5.2 Ownership: All raw footage, audio recordings, photography masters, software code, and diagrams remain the property of the Company.
5.3 License & Transfer: The Company grants the Client a limited license to use the Deliverables as specified in the Proposal. Transfer of any copyright or extended usage rights is strictly conditional upon the Company receiving payment in full of all sums due.
5.4 Promotional Use: The Company reserves the right to use any Deliverables (Video, Audio, Photography, or Web screenshots) in its own portfolio and marketing materials.
6. Confidentiality
6.1 All information provided by the Company shall be treated as confidential and not disclosed to third parties without prior written consent.
7. Terms of Payment
7.1 Standard Payment Schedule: Unless otherwise agreed in writing, payment for Services shall be due in three stages. All invoices are strictly 14 days:
7.1.1 Commencement Deposit (50%): Due upon confirmation of the Proposal and strictly prior to the commencement of any Services.
7.1.2 Interim Payment (25%): Due upon delivery of the first edit, rough cut, wireframe, or initial photo gallery for review.
7.1.3 Final Balance (25%): Due prior to the delivery of final high-resolution assets, master files, or the “Go Live” launch of any website.
7.2 New Client Rule: For the first engagement with any new Client, the Company reserves the right to require an increased deposit or 100% payment upfront at its sole discretion.
7.3 Late Payment: Overdue payments shall attract interest and compensation under the Late Payment of Commercial Debts (Interest) Act 1998 at a rate of 8% above the Bank of England base rate, plus statutory debt recovery costs.
7.4 No Set-Off: The Client shall not be entitled to exercise any set-off or lien.

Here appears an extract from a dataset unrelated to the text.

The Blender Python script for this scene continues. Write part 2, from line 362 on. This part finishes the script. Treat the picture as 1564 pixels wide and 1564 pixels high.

Time of payment is of the essence.
8. Limitation of Liability
8.1 The Company’s total liability for any loss or damage shall be limited to the total price payable for the Services under the Contract.
8.2 The Company shall not be liable for any consequential loss, loss of profits, or damage caused by inaccuracies in specifications supplied by the Client.
9. Cancellation & Postponement
9.1 If the Client cancels Services less than 15 Working Days before commencement, the following damages apply (levied via Supplementary Fee Invoice):
15–11 Days: 6% of total fee.
10–6 Days: 12% of total fee.
5–3 Days: 15% of total fee.
72 hours or less: 100% of total fee.
9.2 Changes to production dates will incur additional charges based on the scale in Clause 9.1.